_Aim_
Copy exactly, please, the lines of the data from its start through the line containing "acc.obj('cut_brush', 'heap of".

↓

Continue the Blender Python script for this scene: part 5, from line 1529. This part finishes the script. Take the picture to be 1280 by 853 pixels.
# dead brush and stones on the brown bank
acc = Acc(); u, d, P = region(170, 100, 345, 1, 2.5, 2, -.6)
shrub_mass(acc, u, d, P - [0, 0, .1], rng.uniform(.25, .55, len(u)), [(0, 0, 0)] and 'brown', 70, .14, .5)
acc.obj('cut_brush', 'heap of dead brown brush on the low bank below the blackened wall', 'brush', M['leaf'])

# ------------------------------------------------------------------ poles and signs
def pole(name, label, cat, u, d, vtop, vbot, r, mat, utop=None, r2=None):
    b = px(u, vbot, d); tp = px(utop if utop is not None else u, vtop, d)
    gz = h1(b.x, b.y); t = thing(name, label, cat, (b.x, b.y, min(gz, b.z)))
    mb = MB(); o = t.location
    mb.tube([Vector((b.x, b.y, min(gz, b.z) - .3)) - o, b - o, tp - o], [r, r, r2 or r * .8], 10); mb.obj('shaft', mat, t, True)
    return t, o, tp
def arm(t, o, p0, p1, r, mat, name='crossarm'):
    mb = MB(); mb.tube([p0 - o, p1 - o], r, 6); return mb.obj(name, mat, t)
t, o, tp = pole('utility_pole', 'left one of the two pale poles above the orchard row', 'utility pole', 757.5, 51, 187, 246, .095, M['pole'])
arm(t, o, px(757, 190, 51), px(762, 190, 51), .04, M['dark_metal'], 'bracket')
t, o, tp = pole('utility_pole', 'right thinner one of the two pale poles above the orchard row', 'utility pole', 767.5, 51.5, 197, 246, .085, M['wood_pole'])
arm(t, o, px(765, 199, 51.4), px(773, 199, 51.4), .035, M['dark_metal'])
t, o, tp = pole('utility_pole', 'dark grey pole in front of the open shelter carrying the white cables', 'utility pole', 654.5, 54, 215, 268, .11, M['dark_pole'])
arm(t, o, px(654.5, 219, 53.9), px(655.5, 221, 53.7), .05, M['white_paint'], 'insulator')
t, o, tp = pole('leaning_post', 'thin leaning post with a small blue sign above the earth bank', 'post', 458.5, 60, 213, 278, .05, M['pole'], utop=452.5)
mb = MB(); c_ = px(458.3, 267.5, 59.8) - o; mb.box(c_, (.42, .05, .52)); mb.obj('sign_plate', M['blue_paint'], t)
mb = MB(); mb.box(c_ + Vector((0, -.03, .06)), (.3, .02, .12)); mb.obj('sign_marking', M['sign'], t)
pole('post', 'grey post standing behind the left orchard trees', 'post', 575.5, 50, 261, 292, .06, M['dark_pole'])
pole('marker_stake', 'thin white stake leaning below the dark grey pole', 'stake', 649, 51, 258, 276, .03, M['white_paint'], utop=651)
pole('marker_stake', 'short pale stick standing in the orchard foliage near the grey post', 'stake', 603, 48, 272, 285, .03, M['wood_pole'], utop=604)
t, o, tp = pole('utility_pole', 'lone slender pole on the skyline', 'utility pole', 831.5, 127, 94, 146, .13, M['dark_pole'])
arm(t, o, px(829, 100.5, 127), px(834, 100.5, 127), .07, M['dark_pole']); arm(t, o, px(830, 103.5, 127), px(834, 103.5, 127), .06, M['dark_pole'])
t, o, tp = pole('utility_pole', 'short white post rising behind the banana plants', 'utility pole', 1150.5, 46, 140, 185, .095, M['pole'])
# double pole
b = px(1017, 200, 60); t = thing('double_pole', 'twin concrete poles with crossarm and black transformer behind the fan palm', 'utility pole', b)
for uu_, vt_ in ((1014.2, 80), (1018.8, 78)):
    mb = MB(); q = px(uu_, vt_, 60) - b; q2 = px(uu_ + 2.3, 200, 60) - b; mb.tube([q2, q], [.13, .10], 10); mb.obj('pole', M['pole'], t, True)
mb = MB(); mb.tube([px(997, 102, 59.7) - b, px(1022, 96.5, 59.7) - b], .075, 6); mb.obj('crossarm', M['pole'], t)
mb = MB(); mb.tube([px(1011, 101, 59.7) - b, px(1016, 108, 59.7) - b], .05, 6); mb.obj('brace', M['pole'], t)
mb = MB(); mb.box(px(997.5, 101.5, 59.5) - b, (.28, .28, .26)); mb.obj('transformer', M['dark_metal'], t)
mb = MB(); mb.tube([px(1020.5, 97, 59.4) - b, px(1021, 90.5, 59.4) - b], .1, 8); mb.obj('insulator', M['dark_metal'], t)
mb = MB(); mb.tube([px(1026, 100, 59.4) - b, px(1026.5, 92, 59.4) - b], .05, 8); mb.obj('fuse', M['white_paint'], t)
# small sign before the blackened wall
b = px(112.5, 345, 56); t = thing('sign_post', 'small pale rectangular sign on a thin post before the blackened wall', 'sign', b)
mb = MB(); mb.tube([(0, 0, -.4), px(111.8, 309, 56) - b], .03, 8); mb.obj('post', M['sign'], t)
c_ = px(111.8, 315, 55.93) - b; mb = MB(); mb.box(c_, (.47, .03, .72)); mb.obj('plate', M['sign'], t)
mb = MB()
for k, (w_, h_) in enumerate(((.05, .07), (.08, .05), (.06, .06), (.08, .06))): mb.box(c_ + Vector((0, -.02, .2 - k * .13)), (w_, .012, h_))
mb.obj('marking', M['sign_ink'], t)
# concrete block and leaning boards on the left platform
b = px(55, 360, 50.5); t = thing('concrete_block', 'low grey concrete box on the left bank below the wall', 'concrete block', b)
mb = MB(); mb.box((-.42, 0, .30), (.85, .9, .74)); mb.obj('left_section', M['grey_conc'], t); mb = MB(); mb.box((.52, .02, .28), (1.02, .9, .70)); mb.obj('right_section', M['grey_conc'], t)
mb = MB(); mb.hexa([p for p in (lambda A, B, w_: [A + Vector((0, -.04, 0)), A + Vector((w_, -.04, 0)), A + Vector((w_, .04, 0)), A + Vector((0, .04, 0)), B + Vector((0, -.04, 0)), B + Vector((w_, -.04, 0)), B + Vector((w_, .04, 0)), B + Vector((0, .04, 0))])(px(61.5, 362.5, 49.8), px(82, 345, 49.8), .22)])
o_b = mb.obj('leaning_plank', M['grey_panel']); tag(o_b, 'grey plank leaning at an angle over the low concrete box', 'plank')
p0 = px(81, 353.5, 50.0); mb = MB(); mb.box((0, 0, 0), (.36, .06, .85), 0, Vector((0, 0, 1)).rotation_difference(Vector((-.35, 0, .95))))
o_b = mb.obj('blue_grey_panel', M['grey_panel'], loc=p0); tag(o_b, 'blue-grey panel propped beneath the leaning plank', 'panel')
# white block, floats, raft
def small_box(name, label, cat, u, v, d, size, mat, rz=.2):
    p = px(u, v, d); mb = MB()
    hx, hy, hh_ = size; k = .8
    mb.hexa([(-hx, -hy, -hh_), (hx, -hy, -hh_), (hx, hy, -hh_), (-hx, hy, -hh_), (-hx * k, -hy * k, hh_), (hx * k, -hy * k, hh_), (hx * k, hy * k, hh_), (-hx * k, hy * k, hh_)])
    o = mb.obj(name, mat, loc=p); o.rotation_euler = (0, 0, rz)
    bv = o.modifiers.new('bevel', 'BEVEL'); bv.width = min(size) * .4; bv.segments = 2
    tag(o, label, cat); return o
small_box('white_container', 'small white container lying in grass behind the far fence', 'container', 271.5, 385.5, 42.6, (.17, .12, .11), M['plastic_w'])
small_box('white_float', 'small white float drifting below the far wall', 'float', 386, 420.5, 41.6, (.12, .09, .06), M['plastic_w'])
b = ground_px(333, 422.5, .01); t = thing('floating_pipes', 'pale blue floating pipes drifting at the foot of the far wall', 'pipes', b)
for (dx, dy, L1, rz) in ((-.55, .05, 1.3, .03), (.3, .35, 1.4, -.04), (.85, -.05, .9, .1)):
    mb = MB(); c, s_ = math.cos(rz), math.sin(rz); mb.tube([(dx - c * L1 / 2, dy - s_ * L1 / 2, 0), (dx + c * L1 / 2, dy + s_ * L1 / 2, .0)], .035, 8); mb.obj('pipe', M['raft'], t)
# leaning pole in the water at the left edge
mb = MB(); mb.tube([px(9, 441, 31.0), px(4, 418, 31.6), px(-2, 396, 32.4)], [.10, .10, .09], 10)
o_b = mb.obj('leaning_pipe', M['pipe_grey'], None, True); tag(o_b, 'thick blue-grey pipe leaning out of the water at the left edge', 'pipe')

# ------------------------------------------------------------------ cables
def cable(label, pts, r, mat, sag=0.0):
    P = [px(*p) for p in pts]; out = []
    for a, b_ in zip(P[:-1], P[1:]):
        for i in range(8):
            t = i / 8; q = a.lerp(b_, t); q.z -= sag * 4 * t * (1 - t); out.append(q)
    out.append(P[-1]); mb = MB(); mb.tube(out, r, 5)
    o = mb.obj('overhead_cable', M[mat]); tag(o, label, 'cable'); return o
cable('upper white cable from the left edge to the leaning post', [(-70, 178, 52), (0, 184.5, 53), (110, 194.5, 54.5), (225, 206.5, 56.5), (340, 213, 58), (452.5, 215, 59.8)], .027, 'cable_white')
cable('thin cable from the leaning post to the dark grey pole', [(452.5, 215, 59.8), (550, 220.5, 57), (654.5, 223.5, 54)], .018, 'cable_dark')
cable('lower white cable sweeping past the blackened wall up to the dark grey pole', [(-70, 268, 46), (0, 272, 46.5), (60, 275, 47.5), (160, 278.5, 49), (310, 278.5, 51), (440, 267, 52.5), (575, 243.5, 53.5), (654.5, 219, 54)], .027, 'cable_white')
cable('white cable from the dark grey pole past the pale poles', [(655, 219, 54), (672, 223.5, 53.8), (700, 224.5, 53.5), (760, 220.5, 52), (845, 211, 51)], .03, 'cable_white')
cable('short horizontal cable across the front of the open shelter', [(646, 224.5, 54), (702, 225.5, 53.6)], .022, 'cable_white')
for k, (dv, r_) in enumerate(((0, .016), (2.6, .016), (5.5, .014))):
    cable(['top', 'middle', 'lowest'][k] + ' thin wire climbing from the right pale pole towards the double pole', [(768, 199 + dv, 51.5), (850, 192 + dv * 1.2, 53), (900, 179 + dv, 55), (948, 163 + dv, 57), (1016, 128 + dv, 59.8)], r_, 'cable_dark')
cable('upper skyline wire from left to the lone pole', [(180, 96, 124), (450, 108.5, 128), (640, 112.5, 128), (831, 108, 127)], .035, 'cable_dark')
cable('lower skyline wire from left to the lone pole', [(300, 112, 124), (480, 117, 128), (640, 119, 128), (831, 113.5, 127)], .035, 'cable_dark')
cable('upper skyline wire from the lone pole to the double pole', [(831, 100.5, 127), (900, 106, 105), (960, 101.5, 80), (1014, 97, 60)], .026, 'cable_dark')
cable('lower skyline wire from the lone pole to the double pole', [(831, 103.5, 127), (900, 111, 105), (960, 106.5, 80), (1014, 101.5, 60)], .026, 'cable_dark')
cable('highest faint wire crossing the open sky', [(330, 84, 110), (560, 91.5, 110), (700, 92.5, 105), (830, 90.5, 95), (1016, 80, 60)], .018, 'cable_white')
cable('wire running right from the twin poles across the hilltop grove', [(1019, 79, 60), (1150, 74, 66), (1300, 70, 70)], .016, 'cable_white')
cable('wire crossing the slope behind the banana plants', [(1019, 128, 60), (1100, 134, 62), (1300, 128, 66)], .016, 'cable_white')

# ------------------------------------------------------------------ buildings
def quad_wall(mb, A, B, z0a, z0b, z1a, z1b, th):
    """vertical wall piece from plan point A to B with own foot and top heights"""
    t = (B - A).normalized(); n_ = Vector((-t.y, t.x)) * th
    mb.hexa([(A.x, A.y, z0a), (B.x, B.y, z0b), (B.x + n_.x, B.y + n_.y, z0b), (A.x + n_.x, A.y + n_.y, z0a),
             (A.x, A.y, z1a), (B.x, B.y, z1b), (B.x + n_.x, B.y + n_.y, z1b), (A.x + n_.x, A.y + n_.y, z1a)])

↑

_Response to this exercise_
Continue the Blender Python script for this scene: part 5, from line 1529. This part finishes the script. Take the picture to be 1280 by 853 pixels.
# dead brush and stones on the brown bank
acc = Acc(); u, d, P = region(170, 100, 345, 1, 2.5, 2, -.6)
shrub_mass(acc, u, d, P - [0, 0, .1], rng.uniform(.25, .55, len(u)), [(0, 0, 0)] and 'brown', 70, .14, .5)
acc.obj('cut_brush', 'heap of dead brown brush on the low bank below the blackened wall', 'brush', M['leaf'])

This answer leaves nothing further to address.